▶ [Raw data]
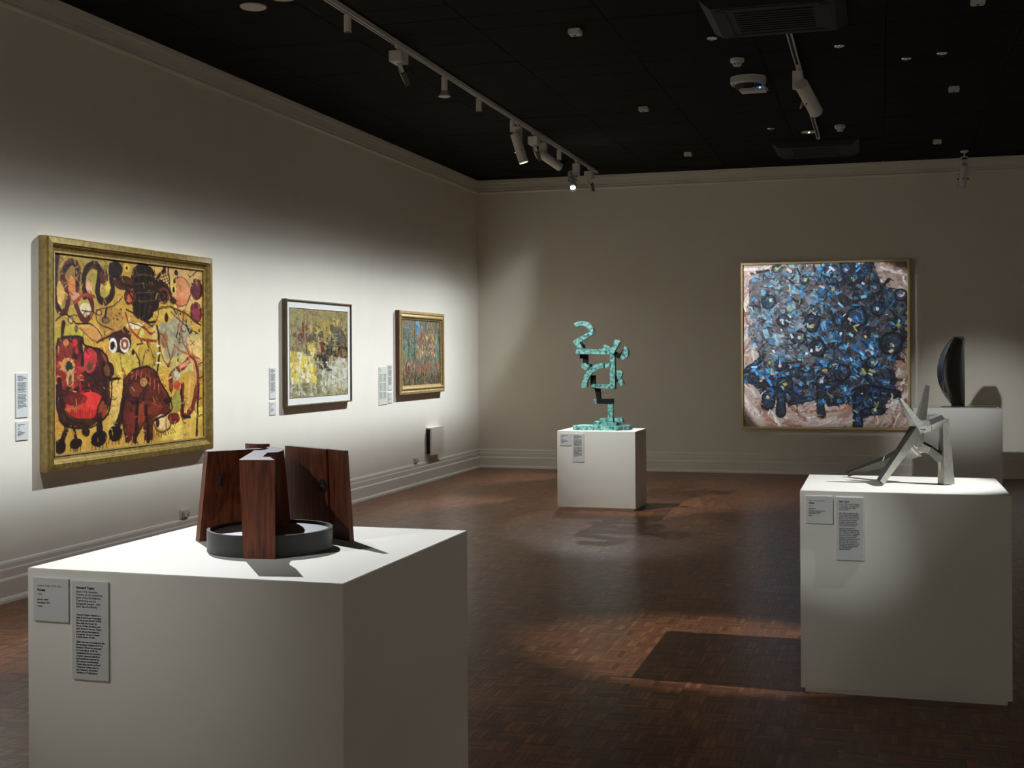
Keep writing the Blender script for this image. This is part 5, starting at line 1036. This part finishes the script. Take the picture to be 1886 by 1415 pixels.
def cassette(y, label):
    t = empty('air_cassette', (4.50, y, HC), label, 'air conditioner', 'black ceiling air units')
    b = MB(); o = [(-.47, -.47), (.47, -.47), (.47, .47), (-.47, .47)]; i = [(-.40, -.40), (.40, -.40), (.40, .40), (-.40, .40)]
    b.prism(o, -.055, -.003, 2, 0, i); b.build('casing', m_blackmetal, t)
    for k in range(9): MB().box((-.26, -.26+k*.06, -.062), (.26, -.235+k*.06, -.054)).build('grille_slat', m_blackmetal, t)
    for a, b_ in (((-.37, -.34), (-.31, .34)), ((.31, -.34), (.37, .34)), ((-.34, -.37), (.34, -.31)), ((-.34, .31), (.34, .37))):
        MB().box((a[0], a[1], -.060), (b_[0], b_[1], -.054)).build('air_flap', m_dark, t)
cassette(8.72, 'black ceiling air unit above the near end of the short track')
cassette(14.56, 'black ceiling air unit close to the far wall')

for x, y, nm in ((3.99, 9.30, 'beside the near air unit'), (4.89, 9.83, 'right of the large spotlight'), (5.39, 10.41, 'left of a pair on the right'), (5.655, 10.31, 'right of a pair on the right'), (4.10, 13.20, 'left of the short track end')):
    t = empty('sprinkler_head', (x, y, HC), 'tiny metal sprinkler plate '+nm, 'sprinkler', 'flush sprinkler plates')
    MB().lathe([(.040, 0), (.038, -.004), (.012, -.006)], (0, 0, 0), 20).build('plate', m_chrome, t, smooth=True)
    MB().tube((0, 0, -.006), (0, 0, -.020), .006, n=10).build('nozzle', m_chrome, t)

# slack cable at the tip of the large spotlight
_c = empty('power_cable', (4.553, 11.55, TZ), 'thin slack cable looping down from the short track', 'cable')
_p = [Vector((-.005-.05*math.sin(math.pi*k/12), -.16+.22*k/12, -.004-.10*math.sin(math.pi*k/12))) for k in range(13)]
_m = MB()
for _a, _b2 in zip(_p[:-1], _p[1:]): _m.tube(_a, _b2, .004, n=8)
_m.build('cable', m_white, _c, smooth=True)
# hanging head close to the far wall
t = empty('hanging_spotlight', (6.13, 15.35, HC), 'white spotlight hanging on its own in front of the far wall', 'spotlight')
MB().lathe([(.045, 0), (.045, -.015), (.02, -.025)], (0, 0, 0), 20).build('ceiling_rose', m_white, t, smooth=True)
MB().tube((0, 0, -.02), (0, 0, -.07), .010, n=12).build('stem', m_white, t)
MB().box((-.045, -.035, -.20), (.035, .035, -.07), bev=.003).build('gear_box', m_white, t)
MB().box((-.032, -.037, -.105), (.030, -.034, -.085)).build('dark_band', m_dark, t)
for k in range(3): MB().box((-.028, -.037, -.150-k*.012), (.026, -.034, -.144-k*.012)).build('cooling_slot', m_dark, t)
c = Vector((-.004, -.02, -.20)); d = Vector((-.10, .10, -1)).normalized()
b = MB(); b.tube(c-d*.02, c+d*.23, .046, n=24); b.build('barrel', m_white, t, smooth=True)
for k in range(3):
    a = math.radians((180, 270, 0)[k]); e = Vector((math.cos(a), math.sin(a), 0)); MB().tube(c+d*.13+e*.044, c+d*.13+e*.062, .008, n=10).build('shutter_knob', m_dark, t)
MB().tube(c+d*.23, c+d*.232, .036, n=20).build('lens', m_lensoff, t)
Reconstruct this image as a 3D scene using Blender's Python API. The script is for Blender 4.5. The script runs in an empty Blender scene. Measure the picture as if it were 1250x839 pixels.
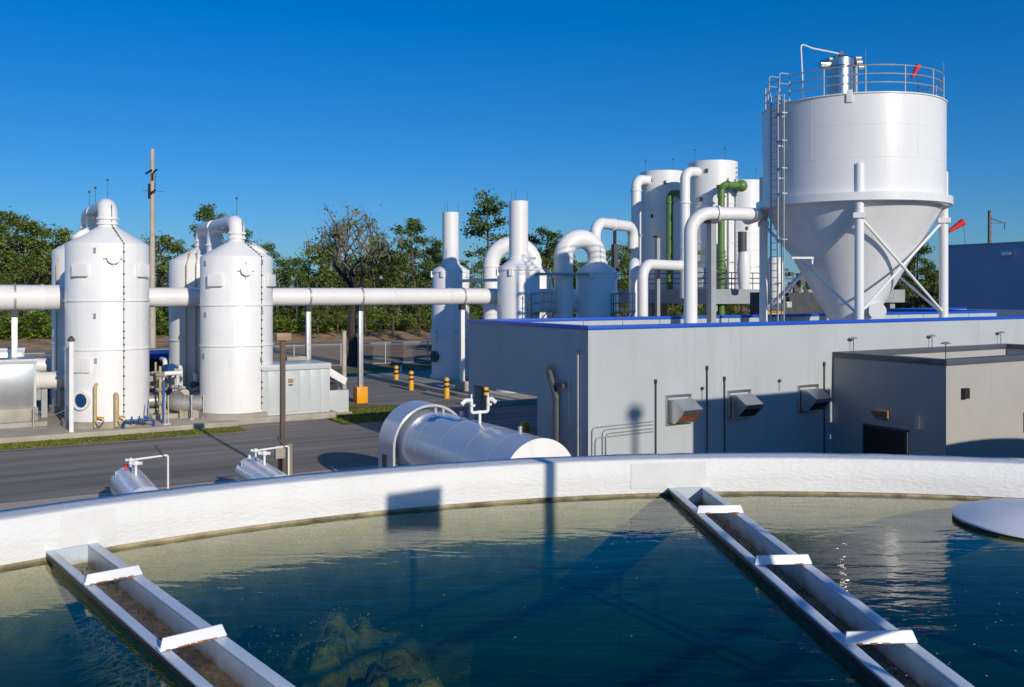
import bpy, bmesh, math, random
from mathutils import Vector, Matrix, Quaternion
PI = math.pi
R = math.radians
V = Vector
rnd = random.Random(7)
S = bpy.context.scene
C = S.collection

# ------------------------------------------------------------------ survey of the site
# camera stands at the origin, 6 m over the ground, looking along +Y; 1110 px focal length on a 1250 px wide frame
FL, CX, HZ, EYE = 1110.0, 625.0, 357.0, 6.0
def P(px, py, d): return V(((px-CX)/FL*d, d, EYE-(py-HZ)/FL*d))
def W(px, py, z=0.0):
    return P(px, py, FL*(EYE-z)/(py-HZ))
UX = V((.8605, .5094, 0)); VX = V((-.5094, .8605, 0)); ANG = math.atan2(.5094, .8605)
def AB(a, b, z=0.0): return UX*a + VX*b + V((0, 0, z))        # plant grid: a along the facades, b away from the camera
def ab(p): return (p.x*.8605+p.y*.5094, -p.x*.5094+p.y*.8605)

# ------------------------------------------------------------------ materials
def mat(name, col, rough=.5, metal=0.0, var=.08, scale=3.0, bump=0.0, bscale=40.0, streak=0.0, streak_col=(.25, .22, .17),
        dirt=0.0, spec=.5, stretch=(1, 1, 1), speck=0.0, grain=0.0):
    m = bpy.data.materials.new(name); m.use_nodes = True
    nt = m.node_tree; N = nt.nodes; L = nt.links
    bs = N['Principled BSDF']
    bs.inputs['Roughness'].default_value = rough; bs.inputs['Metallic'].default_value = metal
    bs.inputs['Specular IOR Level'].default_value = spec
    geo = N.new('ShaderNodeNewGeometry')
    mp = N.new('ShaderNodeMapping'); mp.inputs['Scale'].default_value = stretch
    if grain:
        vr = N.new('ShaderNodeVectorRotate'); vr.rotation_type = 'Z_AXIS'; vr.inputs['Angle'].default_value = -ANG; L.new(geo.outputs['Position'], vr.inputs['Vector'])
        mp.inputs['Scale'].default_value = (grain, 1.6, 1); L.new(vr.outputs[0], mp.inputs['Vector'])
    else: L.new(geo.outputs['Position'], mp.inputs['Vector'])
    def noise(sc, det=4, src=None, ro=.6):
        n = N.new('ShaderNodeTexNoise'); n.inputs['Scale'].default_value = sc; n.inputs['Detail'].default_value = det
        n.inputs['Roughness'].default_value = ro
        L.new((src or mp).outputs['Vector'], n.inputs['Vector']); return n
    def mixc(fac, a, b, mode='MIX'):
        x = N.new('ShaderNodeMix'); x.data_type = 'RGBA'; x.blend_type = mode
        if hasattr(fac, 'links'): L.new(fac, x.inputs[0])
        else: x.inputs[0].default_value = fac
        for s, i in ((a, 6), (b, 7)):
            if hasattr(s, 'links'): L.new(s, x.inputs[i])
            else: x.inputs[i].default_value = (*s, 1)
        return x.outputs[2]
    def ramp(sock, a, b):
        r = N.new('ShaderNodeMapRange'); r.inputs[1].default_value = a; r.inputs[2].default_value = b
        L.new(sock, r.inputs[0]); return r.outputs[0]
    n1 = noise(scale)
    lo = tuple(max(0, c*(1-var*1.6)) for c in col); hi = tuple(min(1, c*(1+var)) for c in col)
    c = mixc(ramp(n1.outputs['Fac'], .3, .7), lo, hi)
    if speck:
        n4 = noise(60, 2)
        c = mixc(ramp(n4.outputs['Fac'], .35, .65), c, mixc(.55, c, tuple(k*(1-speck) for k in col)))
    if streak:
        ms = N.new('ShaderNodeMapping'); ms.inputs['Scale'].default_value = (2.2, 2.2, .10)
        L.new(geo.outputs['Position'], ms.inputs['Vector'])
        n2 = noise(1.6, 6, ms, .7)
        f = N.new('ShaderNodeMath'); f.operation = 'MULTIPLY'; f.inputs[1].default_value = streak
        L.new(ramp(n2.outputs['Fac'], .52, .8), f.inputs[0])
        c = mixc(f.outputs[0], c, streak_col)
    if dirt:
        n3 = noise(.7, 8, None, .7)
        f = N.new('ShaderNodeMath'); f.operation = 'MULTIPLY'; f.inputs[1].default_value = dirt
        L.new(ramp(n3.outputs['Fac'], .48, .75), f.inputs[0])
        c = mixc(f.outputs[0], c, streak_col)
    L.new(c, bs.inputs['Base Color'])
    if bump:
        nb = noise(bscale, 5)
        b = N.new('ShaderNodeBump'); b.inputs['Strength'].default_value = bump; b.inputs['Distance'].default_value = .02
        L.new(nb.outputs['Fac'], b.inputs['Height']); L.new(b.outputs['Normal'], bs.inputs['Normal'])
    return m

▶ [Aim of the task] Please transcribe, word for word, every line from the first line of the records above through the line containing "n=10).build('nozzle', m_chrome, t)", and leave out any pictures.

▶ [Task answer]
Keep writing the Blender script for this image. This is part 5, starting at line 1036. This part finishes the script. Take the picture to be 1886 by 1415 pixels.
def cassette(y, label):
    t = empty('air_cassette', (4.50, y, HC), label, 'air conditioner', 'black ceiling air units')
    b = MB(); o = [(-.47, -.47), (.47, -.47), (.47, .47), (-.47, .47)]; i = [(-.40, -.40), (.40, -.40), (.40, .40), (-.40, .40)]
    b.prism(o, -.055, -.003, 2, 0, i); b.build('casing', m_blackmetal, t)
    for k in range(9): MB().box((-.26, -.26+k*.06, -.062), (.26, -.235+k*.06, -.054)).build('grille_slat', m_blackmetal, t)
    for a, b_ in (((-.37, -.34), (-.31, .34)), ((.31, -.34), (.37, .34)), ((-.34, -.37), (.34, -.31)), ((-.34, .31), (.34, .37))):
        MB().box((a[0], a[1], -.060), (b_[0], b_[1], -.054)).build('air_flap', m_dark, t)
cassette(8.72, 'black ceiling air unit above the near end of the short track')
cassette(14.56, 'black ceiling air unit close to the far wall')

for x, y, nm in ((3.99, 9.30, 'beside the near air unit'), (4.89, 9.83, 'right of the large spotlight'), (5.39, 10.41, 'left of a pair on the right'), (5.655, 10.31, 'right of a pair on the right'), (4.10, 13.20, 'left of the short track end')):
    t = empty('sprinkler_head', (x, y, HC), 'tiny metal sprinkler plate '+nm, 'sprinkler', 'flush sprinkler plates')
    MB().lathe([(.040, 0), (.038, -.004), (.012, -.006)], (0, 0, 0), 20).build('plate', m_chrome, t, smooth=True)
    MB().tube((0, 0, -.006), (0, 0, -.020), .006, n=10).build('nozzle', m_chrome, t)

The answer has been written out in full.